Kemudian, pada 26 Agustus 2022, kuasa hukum keluarga Brigadir Yoshua, Kamaruddin Simanjuntak, melaporkan Ferdy Sambo dan Putri Candrawathi dengan tuduhan fitnah, ancaman pembunuhan, dan dugaan pelecehan seksual.
Dihubungi terpisah, pengacara Putri Candrawathi, Arman Hanis, mengatakan pihaknya akan membuktikan di pengadilan kliennya tidak berbohong terkait dugaan pelecehan tersebut.
“Nanti di pengadilan semua akan kami buktikan,” ucap Arman.
Di sisi lain, salah satu rekomendasi hasil penyelidikan yang dilakukan oleh Komnas HAM terkait kasus pembunuhan Brigadir Yoshua disebutkan adanya dugaan kuat terjadi peristiwa kekerasan seksual yang dilakukan Brigadir Yoshua kepada Putri Candrawathi di Magelang pada 7 Juli 2022. Menanggapi rekomendasi Komnas HAM tersebut, Kabareskrim Polri Komjen Agus Andrianto mengatakan bahwa Polri akan mendalaminya.

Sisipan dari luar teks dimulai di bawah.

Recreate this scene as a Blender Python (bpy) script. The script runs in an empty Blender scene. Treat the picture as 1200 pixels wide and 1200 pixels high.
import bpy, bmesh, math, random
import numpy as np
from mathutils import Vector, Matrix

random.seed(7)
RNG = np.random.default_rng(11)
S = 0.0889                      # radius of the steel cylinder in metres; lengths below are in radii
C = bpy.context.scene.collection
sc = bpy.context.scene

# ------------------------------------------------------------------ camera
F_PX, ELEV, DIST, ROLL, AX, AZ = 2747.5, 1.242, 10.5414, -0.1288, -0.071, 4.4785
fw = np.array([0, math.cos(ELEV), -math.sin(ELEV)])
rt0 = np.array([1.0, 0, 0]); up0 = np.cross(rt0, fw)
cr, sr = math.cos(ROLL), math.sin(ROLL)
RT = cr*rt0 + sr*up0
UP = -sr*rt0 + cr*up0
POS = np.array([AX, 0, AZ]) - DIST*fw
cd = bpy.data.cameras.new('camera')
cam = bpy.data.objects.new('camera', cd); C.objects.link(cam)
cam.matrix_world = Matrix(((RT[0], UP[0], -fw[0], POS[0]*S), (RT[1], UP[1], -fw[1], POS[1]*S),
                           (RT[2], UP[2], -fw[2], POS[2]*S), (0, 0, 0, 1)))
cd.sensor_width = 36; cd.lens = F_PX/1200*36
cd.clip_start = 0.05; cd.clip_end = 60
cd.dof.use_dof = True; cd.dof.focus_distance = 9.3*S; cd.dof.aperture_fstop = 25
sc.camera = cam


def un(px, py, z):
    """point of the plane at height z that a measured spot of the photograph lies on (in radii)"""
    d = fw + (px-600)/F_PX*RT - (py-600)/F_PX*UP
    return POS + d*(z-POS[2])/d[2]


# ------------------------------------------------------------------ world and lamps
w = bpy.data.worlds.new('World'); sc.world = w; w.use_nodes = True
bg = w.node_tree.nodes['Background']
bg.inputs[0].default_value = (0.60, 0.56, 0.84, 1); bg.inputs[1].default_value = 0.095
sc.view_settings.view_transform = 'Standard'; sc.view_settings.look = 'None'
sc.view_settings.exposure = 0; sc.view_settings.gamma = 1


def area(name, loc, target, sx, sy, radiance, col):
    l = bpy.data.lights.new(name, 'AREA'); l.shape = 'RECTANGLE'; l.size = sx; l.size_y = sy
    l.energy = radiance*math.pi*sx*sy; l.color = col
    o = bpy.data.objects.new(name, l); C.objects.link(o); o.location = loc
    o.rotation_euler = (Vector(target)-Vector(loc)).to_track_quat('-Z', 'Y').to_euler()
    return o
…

“Rekomendasi Komnas HAM akan ditindaklanjuti sebagaimana arahan Irwasum selaku Ketua Timsus dan apa pun hasil pendalaman akan didasari fakta dan alat bukti yang ada,” kata Agus, Kamis (1/9).
Rekomendasi Komnas HAM Dipertanyakan
Sementara itu, pengacara Brigadir Yoshua, Johnson Panjaitan mengaku heran dengan pernyataan Komnas HAM tersebut.
“Pertanyaan saya sekarang, Komnas HAM dapat dari mana sehingga bisa menyimpulkan seperti itu, karena Komnas HAM bekerja berdasarkan data yang benar, missal BAP. Kemarin saya tidak lihat ada soal pelecehan seksual di rekonstruksi,” lata Johnson, Kamis (1/9).
Johnson pun menyebut Komnas HAM terkesan pro ke pelaku. Katanya, hal itu dapat meruntuhkan legitimasi dan kredibilitas Komnas HAM.
“Kalau memang benar temuan Komnas HAM seperti itu, ini membuktikan Komnas HAM lebih pro ke pelaku, daripada korban atau rakyat yang memiliki hak asasi, dan cara kerja seperti ini menurut saya meruntuhkan legitimasi Komnas HAM,” ujarnya.
Johnson juga menyinggung Komnas HAM yang tidak pernah berkoordinasi dengan keluarga Brigadir Yoshua. Katanya, Komnas HAM hanya sekali bertemu dengan keluarga Brigadir Yoshua.
Penjelasan Komnas HAM
Menanggapi itu, Ketua Komnas HAM Ahmad Taufan Damanik menyatakan telah menyerahkan penyidikan dugaan pelecehan seksual tersebut kepada polisi.
“Biarkanlah penyidik yang membuktikannya dengan bantuan ahli,” kata Taufan, Sabtu (3/9).
Taufan menjelaskan, UU Tindak Pidana Kekerasan Seksual (TPKS) mengatur bahwa keterangan saksi atau korban adalah alat bukti. Dia menyebut dugaan pelecehan seksual yang dilakukan Brigadir Yoshua kepada Putri Candrawathi itu berdasarkan keterangan Putri sendiri, Ferdy Sambo, Kuat Ma’ruf, Ricky Rizal, dan seorang asisten rumah tangga (ART) Ferdy Sambo bernama Susi.
“Perlu juga dipelajari UU TPKS yang mengatur alat bukti di Pasal 25. Keterangan saksi atau korban adalah alat bukti, ini berbeda dengan tindak pidana lain di mana keterangan adalah alat bukti yang paling rendah,” terang dia.